One of the reasons I was keen to see this was because Motl is played by Damien Molony, who (as of the 5th of February) will be the new male lead in one of my favourite TV shows, Being Human. Fortunately he makes for a strong lead, his character is something of an amoral charmer which Molony pulls off very well. On a shallow note he's also pretty easy on the eye, and when his bare legs appear in a couple of scenes, that's not a bad thing. Nice toes too. What? It's a thing. The supporting cast is strong although Sher comes uncomfortably close to caricature. The real problem is the play itself. Wright's conceit is to play out the story of movies in microcosm in this little village. So Motl is the fractious director, Jacob (Sher,) the local mill owner who bankrolls the films represents the producers and Anna (Lauren O'Neil,) the girl they both have their eye on, the starlet. A small group of locals asked for their opinion become the first focus group, and soon everyone starts to stick their oar in. It's a simple conceit, too simple to carry a two-and-a-half hour play. By halfway through the first act we've got the idea, by the second act it's been stretched well past breaking point. Jesson looks awkward in the half-hearted framing device, his occasional, unnecessary interruptions of the action by wandering in through a back door are pretty twee. It also leads to a very problematic ending: I fully appreciate that the end is a reference to the convoluted twists in exactly the kind of melodrama these film-makers were producing; but irony only takes you so far and this is the ham-fisted ending we're left with.

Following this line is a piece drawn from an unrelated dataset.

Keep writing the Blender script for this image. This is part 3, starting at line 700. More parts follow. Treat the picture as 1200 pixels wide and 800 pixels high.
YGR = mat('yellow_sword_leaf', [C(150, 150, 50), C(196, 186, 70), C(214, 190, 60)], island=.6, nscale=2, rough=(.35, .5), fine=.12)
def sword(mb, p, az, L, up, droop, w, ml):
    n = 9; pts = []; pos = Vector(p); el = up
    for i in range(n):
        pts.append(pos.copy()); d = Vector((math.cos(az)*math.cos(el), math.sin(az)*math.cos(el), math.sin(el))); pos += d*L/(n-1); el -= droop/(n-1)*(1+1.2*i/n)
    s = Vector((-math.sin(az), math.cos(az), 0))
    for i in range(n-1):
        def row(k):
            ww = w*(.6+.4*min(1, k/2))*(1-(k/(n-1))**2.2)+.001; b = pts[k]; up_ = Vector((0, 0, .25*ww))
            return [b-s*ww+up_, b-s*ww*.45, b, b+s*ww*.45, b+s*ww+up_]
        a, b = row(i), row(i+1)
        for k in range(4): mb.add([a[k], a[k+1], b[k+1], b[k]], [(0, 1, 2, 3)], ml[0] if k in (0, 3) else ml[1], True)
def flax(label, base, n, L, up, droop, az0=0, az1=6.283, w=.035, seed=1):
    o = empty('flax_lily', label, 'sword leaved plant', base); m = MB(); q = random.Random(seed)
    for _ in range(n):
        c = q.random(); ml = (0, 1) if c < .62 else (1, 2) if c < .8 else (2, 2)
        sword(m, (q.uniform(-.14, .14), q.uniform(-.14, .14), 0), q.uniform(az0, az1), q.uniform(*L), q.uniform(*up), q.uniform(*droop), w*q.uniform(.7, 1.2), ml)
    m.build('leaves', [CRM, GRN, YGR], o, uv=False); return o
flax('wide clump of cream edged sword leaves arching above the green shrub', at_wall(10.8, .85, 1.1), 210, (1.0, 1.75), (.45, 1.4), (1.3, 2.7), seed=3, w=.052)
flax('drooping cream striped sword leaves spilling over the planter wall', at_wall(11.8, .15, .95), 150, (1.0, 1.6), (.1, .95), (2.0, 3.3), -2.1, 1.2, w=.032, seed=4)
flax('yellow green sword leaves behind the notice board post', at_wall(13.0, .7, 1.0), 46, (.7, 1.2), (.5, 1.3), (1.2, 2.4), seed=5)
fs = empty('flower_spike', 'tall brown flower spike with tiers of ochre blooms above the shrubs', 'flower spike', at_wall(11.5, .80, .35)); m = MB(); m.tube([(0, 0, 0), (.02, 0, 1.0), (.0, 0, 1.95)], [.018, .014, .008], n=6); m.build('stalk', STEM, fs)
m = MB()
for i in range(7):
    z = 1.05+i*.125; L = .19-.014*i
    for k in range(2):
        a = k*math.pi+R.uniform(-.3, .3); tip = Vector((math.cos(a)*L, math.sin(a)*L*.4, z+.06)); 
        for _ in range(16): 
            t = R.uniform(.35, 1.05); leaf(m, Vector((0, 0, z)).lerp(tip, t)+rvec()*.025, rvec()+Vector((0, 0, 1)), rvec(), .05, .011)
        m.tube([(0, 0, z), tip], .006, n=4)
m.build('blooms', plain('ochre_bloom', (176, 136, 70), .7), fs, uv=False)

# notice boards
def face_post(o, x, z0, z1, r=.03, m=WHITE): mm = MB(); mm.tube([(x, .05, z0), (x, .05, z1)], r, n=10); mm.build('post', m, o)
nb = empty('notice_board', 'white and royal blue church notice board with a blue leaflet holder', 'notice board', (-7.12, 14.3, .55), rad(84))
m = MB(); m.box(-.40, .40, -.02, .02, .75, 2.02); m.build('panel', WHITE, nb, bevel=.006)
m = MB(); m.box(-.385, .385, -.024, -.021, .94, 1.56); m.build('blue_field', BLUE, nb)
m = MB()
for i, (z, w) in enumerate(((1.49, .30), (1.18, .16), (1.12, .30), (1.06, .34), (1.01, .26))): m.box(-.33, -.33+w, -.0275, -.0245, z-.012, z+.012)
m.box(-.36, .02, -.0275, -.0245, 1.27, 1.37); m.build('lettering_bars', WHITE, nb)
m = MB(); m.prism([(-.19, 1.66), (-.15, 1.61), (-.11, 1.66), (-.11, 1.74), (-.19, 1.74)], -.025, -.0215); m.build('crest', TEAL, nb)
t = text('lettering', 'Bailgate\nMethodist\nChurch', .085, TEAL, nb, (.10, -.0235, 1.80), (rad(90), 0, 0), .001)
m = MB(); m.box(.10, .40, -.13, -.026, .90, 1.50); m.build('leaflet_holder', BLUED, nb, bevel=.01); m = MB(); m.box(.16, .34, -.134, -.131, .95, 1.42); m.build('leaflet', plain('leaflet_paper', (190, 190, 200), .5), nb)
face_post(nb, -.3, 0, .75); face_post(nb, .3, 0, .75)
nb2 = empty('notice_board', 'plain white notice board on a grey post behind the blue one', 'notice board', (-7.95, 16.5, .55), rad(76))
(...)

Don't get me wrong, there's a lot of amusing moments of gentle humour. But gentle is just it, Travelling Light is a pretty slight piece that feels lost on the Lyttelton stage. I found it a really odd choice of play for the National to be staging, with Nicholas Hytner himself directing. Funnily enough Christopher had the exact opposite comment, that he found it typical, light post-Christmas National fare. At the interval, though we both saw flaws and upsides to the play, Christopher seemed slightly more positive about it. By the end though we were pretty much in agreement that this was an idea that might just about carry a one-act play, but ran out of steam in a full-length one.

Travelling Light by Nicholas Wright is booking in repertory until the 6th of March at the National Theatre's Lyttelton; then touring to Salford, Leeds, Aylesbury and Newcastle.

Running time: 2 hours 40 minutes including interval.